- **Task goal**
Find and return each line containing "picture".

# Start of Dataset records

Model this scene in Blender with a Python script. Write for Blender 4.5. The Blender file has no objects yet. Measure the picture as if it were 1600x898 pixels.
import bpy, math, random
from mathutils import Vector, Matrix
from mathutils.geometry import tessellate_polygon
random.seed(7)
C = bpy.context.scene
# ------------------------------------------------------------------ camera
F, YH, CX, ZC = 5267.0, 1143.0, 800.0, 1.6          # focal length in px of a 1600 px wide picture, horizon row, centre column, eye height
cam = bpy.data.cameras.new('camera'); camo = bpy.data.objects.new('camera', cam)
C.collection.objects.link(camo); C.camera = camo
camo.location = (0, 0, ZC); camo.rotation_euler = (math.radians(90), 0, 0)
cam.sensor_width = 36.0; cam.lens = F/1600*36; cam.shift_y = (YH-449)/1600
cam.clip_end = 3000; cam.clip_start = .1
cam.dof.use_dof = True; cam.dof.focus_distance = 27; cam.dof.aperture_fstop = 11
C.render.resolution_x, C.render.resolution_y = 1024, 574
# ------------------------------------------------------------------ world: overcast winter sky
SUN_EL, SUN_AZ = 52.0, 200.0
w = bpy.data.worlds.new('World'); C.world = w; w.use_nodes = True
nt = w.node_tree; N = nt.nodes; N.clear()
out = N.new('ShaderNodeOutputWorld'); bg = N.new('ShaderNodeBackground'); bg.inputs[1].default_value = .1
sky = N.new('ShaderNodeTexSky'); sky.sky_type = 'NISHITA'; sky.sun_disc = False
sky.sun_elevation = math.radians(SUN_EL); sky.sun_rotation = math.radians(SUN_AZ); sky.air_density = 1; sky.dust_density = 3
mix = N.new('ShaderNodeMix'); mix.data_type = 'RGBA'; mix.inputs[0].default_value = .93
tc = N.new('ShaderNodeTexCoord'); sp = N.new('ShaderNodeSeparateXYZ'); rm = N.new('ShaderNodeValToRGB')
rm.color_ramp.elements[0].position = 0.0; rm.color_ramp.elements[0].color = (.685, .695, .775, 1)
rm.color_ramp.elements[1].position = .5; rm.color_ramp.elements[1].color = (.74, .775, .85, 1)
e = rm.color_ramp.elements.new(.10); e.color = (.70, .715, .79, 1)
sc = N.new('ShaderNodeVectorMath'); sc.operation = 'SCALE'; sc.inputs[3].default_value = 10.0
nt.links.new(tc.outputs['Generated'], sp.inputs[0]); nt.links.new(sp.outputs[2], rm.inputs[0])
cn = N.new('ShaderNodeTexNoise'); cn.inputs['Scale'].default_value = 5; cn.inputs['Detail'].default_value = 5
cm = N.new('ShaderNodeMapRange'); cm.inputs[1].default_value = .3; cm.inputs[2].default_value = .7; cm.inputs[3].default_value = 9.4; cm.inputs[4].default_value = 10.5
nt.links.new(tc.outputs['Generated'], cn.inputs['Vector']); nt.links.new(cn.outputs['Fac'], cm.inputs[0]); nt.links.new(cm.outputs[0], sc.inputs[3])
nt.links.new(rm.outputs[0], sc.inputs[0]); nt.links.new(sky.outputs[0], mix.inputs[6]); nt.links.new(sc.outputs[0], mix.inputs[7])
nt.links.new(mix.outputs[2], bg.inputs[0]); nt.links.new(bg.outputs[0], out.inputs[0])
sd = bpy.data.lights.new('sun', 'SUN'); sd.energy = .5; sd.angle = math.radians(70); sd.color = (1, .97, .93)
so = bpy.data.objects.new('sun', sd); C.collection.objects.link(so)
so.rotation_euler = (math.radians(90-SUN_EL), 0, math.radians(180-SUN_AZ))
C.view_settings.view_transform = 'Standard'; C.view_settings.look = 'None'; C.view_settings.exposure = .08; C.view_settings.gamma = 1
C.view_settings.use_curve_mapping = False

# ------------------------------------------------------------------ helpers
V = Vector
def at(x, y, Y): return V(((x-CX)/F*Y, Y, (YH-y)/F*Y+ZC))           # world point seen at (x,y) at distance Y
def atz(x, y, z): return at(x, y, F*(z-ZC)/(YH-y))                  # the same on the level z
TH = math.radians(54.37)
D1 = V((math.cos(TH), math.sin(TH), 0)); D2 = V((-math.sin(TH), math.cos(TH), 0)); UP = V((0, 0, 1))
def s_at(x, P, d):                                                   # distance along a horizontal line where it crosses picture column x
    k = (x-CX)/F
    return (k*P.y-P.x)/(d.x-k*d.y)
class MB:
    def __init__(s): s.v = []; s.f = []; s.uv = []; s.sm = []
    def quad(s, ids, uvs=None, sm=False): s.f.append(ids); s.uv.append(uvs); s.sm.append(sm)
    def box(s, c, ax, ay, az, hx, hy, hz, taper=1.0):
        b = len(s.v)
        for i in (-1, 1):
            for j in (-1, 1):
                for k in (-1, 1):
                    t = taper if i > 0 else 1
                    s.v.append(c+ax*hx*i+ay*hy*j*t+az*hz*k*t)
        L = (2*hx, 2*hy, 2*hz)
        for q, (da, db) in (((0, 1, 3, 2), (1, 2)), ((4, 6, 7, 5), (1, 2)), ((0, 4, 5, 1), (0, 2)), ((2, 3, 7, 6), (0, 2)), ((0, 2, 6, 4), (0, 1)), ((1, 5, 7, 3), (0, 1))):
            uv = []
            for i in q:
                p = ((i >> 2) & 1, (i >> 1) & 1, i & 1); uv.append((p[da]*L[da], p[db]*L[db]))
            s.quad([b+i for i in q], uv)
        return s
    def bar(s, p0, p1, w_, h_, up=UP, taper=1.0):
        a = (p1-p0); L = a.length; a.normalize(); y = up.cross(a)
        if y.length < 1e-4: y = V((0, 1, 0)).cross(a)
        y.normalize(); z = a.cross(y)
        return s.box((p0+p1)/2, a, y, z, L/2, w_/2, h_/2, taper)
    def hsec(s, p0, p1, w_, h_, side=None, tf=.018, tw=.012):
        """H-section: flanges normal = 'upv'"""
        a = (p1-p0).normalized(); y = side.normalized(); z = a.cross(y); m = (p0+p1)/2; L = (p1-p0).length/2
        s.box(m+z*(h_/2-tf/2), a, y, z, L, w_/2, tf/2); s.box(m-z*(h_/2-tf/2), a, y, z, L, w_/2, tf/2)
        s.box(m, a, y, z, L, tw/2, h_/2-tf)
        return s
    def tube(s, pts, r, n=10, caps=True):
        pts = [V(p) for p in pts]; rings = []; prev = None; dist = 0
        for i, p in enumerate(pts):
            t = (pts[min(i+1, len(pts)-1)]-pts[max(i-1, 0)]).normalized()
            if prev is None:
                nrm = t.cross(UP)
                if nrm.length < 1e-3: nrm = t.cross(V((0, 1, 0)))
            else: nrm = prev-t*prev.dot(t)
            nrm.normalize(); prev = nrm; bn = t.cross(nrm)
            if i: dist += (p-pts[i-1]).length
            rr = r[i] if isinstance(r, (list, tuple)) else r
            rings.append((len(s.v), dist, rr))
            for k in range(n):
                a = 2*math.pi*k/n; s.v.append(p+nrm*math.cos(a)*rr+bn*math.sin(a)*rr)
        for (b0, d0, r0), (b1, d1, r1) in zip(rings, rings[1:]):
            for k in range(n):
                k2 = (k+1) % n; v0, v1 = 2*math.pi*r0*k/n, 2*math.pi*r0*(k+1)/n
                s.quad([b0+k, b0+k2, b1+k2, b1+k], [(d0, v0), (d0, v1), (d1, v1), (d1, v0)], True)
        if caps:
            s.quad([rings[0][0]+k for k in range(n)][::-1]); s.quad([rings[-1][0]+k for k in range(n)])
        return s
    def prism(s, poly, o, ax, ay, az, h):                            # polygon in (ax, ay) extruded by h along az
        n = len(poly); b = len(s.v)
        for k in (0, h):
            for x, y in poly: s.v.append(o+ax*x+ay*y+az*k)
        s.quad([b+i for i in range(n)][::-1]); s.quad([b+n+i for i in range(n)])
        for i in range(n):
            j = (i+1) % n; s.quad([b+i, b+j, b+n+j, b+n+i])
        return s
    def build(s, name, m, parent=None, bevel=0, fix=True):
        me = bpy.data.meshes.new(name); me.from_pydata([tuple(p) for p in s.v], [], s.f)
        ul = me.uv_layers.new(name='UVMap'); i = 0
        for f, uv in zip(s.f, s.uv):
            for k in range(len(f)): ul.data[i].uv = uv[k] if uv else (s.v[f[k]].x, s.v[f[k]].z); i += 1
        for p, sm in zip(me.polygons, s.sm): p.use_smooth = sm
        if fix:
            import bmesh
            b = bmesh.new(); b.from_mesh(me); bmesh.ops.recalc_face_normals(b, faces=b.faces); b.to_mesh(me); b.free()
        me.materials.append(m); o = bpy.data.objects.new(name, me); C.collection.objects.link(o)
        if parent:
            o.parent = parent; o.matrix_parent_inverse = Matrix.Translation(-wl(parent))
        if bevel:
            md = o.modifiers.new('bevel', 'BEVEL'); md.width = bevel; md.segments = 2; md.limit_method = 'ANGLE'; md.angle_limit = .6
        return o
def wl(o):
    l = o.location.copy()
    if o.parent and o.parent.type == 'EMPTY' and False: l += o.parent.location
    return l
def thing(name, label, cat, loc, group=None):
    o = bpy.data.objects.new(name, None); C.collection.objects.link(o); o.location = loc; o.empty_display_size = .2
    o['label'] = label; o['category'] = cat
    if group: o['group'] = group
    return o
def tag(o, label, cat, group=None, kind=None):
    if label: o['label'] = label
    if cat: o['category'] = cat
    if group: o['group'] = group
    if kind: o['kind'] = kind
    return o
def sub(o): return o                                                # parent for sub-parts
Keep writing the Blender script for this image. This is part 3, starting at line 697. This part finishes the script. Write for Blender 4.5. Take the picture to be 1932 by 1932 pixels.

# End of Dataset records

- **Complete output**
Model this scene in Blender with a Python script. Write for Blender 4.5. The Blender file has no objects yet. Measure the picture as if it were 1600x898 pixels.
F, YH, CX, ZC = 5267.0, 1143.0, 800.0, 1.6          # focal length in px of a 1600 px wide picture, horizon row, centre column, eye height
def s_at(x, P, d):                                                   # distance along a horizontal line where it crosses picture column x
Keep writing the Blender script for this image. This is part 3, starting at line 697. This part finishes the script. Write for Blender 4.5. Take the picture to be 1932 by 1932 pixels.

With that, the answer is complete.